Just A Work In Progress

What do I write since I haven't written in a month? Well at 12 AM on August 4th God has been doing a work in me, convicting me, and shaping me into the woman  He has planned for me to be.  I have honestly been struggling spiritually to make time for what really matters... a growing and maturing  relationship with Jesus Christ. 

I have carried many things such as depression, anxiety, doubts, anger, frustration, stubborness, and not seeing myself in the light of my Savior' s eyes, more or less I have taken on  Miss Negative Nancy.

As Jesus has shaped me, each  of these things have slowly lost a hold in my life and some I am still working on.

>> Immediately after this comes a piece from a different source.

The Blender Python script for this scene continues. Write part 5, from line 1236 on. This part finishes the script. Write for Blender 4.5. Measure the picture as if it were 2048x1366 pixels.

Such as my stubbornness and my Miss Negative Nancy attitude of my life and my actions.

I am still a work in progress as we all are. I do not have my life all together but I am having faith in God that he will lead me to be what He has created me to be for His glory. 

" I have been crucified with Christ. It is no longer I who live, but Christ who lives in me. And the life I now live in the flesh I live by faith in the Son of God, who loved me and gave himself for me. " 
Galatians 2:20 ESV

Even though I fall short, I can have faith in  Christ through his love and ultimate sacrifice. However, I must live as I have died to the things that I once craved and held onto for the unfullfilling joy of this world. Jesus is the ultimate joy I can have  in this world.  I wish it was as simple as I put it.

The words of a hymn I had to memorize for a class come back to mind... May the mind of Christ my Saviour live in me from day to day.  This will be my prayer as I encourage all of you to take on the same mindset of Jesus Christ.

A process is never easy but it is always worth it in the end.  We are all a work in progress.